### Exercise description
Everything in the listing below from the line containing "The Blender Python" through the line containing "(0, 17.6, Z_C" should be repeated exactly; leave out every other line.

### Records to use

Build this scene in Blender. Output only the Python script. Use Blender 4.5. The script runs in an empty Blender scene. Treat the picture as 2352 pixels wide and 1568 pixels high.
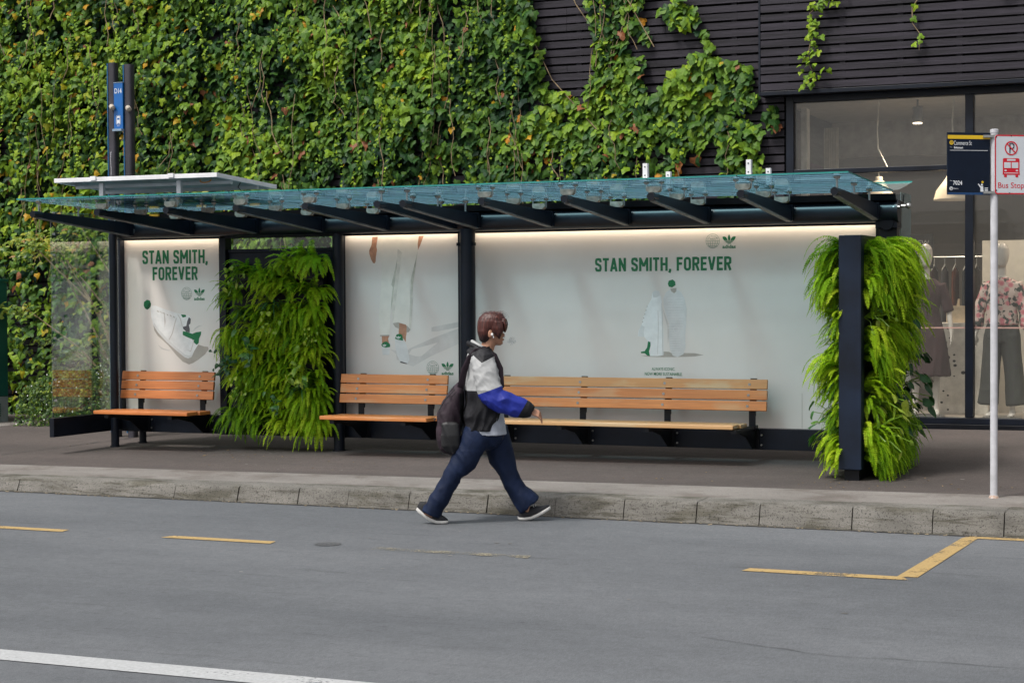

...

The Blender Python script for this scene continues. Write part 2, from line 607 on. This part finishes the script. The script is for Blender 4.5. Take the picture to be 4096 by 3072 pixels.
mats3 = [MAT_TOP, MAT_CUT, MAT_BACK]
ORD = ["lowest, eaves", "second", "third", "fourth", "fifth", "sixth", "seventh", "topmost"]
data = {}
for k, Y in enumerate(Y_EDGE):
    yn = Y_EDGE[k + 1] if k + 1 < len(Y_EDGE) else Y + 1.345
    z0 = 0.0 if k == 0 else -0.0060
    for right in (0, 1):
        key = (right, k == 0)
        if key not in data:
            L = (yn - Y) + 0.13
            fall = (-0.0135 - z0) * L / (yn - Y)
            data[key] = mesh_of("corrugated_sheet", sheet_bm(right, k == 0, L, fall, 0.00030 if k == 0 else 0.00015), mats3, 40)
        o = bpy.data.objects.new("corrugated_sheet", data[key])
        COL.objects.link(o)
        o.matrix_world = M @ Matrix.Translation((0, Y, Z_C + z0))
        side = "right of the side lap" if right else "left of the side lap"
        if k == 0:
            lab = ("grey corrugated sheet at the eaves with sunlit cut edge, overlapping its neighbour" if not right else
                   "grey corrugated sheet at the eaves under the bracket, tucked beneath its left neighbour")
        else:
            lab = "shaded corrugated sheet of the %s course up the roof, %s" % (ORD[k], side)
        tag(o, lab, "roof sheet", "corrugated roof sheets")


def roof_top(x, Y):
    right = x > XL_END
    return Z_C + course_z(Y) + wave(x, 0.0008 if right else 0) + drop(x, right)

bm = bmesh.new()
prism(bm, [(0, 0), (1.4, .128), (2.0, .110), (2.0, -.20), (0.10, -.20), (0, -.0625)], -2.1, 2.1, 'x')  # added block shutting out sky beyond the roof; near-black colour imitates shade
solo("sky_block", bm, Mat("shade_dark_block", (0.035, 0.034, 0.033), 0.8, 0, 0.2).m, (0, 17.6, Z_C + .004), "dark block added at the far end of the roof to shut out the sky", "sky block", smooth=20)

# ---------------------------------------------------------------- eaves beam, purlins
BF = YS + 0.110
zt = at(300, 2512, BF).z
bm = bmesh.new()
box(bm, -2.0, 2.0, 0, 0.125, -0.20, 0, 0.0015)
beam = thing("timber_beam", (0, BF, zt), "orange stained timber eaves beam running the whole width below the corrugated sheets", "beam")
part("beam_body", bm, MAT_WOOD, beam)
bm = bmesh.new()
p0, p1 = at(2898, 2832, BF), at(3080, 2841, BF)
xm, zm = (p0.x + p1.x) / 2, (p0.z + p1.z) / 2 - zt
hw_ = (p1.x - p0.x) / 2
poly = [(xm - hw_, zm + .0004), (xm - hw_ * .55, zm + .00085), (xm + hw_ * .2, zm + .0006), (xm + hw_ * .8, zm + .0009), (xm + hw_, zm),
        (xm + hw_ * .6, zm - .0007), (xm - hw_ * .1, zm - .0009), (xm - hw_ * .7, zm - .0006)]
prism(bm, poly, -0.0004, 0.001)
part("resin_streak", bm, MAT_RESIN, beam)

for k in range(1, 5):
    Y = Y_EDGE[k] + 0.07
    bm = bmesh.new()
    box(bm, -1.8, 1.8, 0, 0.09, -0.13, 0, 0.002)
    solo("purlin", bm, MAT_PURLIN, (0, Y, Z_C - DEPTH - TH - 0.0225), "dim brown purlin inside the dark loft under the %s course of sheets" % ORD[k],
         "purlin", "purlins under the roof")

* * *

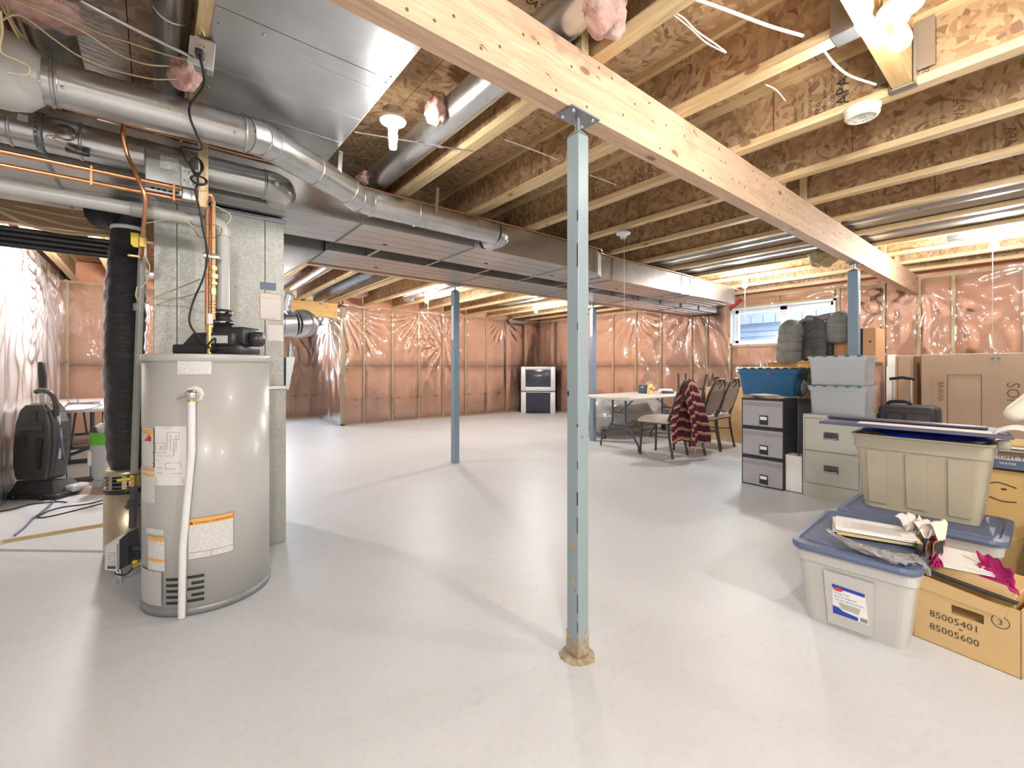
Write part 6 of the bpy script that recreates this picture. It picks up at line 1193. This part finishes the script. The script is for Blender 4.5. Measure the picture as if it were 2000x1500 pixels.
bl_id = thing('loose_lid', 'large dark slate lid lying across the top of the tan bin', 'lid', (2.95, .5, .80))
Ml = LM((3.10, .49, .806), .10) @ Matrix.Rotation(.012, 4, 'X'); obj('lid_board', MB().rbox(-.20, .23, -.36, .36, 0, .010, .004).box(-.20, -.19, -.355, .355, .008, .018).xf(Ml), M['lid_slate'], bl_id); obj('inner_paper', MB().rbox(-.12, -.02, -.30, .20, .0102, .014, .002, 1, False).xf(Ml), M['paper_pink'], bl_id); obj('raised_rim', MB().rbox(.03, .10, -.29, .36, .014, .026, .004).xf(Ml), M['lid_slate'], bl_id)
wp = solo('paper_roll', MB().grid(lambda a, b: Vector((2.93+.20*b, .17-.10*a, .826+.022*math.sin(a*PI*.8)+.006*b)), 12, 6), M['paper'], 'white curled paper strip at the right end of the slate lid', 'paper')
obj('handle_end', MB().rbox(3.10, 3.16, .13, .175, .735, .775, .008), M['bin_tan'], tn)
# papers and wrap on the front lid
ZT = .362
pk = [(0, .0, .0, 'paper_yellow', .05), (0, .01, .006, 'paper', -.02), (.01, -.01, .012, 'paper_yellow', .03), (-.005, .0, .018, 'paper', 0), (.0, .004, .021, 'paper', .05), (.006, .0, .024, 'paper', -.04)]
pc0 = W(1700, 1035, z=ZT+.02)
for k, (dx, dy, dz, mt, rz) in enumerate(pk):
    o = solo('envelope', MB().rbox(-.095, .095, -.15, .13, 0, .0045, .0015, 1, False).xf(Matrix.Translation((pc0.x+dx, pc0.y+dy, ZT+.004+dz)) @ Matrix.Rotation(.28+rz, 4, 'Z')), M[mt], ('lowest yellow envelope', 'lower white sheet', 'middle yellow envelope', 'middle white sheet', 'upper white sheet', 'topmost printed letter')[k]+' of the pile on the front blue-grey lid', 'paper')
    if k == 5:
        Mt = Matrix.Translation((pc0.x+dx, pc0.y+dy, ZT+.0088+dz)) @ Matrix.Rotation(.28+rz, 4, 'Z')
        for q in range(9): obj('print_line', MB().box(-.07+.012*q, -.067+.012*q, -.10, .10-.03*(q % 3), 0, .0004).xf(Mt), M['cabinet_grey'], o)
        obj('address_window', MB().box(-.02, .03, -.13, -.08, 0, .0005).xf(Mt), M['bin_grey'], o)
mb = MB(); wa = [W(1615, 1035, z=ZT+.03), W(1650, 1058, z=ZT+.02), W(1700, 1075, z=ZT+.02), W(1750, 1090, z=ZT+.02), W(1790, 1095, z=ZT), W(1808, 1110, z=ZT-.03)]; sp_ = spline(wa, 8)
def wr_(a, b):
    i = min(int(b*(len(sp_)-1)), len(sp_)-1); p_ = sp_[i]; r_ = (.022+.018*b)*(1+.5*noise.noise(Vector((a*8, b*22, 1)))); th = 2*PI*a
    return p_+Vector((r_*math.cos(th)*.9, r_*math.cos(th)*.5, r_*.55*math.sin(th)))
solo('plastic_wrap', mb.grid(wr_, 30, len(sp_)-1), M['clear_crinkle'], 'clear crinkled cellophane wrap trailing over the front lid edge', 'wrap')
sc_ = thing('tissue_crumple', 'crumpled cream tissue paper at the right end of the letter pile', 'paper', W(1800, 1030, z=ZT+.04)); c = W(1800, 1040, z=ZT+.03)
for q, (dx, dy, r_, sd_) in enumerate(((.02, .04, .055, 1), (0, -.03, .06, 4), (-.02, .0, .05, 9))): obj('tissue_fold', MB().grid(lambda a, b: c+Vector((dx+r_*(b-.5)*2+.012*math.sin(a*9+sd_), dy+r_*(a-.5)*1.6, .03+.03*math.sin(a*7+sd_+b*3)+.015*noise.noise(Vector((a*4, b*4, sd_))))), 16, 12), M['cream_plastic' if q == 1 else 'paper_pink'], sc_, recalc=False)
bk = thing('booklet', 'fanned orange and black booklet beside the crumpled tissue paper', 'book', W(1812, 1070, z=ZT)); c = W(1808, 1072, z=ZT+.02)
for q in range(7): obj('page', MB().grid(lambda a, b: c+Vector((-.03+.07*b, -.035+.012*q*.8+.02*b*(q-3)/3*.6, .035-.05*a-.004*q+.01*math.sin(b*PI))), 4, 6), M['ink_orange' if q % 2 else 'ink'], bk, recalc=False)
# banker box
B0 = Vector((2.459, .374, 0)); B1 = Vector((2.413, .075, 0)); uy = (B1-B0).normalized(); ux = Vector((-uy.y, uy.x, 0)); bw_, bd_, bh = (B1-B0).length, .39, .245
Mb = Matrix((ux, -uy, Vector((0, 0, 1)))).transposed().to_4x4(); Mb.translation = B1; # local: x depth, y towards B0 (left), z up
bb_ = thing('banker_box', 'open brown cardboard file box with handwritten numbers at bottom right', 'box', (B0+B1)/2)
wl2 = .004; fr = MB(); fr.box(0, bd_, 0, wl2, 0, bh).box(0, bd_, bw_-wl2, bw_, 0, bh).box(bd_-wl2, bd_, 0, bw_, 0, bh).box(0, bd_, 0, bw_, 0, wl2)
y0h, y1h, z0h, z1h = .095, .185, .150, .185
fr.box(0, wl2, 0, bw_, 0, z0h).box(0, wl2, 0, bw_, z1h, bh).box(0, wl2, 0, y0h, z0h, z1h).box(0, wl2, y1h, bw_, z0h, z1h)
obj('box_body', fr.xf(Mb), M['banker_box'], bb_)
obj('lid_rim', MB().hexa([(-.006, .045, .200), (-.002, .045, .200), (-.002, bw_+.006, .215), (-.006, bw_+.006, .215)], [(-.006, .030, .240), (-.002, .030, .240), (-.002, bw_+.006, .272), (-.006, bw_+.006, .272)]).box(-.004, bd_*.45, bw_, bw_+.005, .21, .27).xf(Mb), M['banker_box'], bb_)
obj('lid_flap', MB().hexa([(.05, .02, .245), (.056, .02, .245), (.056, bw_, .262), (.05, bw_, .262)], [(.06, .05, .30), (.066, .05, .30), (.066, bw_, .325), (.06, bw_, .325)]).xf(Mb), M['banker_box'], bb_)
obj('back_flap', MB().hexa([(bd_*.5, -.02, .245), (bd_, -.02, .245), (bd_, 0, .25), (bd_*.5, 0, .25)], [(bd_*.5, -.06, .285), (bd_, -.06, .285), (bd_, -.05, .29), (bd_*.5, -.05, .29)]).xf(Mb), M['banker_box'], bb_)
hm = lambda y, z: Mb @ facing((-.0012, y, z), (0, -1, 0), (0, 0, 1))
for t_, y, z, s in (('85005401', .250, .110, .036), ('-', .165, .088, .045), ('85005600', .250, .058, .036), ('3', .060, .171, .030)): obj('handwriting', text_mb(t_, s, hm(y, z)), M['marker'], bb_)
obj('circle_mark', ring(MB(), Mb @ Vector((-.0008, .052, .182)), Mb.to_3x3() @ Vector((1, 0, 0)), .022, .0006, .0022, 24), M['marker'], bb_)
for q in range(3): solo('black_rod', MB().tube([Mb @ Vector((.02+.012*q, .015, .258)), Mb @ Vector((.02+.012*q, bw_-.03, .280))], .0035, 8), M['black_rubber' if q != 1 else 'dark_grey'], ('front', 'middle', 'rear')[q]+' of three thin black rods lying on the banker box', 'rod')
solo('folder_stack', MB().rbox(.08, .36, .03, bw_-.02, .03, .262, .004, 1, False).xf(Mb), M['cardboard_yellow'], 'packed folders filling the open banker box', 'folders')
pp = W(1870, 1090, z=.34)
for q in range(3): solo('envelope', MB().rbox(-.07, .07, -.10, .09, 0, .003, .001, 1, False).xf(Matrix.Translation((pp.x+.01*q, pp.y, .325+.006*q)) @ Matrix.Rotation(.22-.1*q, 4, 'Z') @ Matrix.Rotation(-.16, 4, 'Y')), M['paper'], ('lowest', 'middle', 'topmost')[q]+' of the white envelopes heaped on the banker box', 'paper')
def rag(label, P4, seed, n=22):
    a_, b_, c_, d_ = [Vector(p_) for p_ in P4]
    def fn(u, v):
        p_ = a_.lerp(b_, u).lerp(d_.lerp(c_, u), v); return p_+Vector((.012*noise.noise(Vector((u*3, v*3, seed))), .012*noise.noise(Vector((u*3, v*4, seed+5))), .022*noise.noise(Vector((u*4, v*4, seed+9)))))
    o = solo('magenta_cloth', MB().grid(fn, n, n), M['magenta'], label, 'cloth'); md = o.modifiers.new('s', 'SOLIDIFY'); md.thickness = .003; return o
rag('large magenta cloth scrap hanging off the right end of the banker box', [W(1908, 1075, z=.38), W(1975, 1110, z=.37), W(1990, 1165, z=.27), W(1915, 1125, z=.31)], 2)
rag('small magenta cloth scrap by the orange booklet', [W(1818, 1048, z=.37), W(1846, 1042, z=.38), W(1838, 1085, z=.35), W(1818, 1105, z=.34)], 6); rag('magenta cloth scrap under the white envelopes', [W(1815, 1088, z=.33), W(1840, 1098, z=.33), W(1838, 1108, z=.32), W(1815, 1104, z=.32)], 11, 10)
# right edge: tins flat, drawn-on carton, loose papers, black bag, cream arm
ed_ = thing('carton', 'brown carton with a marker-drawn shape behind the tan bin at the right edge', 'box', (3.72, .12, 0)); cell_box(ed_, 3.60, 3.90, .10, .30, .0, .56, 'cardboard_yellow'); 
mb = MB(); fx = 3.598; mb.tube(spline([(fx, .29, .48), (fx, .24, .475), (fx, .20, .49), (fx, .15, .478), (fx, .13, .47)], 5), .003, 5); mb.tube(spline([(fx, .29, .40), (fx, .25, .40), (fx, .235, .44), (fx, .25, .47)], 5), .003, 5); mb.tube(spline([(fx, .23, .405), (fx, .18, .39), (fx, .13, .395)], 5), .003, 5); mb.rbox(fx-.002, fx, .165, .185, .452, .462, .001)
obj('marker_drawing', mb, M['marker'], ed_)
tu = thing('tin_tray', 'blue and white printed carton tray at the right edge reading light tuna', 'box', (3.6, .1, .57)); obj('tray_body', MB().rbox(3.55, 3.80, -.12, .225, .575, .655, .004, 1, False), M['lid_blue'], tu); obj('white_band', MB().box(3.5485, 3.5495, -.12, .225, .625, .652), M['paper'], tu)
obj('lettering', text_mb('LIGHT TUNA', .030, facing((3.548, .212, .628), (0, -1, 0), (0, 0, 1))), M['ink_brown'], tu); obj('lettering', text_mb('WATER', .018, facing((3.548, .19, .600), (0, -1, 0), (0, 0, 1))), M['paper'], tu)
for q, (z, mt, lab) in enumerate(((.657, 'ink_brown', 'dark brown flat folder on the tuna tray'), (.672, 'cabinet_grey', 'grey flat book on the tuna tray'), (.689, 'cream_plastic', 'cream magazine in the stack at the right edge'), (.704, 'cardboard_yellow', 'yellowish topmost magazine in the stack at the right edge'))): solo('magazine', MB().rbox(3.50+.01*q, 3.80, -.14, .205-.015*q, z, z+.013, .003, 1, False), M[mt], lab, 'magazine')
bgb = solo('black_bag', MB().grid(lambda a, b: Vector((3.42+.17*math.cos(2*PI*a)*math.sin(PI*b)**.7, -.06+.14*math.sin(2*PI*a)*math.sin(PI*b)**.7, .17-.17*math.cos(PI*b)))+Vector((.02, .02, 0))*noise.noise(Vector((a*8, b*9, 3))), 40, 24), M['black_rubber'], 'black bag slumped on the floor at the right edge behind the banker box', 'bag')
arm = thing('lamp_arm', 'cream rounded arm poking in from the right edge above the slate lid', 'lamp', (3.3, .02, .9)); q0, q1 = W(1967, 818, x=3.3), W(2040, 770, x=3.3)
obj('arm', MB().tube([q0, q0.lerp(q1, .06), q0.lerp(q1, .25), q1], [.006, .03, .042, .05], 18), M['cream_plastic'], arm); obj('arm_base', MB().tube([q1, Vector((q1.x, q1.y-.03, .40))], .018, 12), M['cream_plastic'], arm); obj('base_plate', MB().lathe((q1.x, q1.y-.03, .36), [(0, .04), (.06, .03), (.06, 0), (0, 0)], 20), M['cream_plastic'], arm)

### Written answer
The Blender Python script for this scene continues. Write part 2, from line 607 on. This part finishes the script. The script is for Blender 4.5. Take the picture to be 4096 by 3072 pixels.
mats3 = [MAT_TOP, MAT_CUT, MAT_BACK]
ORD = ["lowest, eaves", "second", "third", "fourth", "fifth", "sixth", "seventh", "topmost"]
data = {}
for k, Y in enumerate(Y_EDGE):
    yn = Y_EDGE[k + 1] if k + 1 < len(Y_EDGE) else Y + 1.345
    z0 = 0.0 if k == 0 else -0.0060
    for right in (0, 1):
        key = (right, k == 0)
        if key not in data:
            L = (yn - Y) + 0.13
            fall = (-0.0135 - z0) * L / (yn - Y)
            data[key] = mesh_of("corrugated_sheet", sheet_bm(right, k == 0, L, fall, 0.00030 if k == 0 else 0.00015), mats3, 40)
        o = bpy.data.objects.new("corrugated_sheet", data[key])
        COL.objects.link(o)
        o.matrix_world = M @ Matrix.Translation((0, Y, Z_C + z0))
        side = "right of the side lap" if right else "left of the side lap"
        if k == 0:
            lab = ("grey corrugated sheet at the eaves with sunlit cut edge, overlapping its neighbour" if not right else
                   "grey corrugated sheet at the eaves under the bracket, tucked beneath its left neighbour")
        else:
            lab = "shaded corrugated sheet of the %s course up the roof, %s" % (ORD[k], side)
        tag(o, lab, "roof sheet", "corrugated roof sheets")


def roof_top(x, Y):
    right = x > XL_END
    return Z_C + course_z(Y) + wave(x, 0.0008 if right else 0) + drop(x, right)

bm = bmesh.new()
prism(bm, [(0, 0), (1.4, .128), (2.0, .110), (2.0, -.20), (0.10, -.20), (0, -.0625)], -2.1, 2.1, 'x')  # added block shutting out sky beyond the roof; near-black colour imitates shade
solo("sky_block", bm, Mat("shade_dark_block", (0.035, 0.034, 0.033), 0.8, 0, 0.2).m, (0, 17.6, Z_C + .004), "dark block added at the far end of the roof to shut out the sky", "sky block", smooth=20)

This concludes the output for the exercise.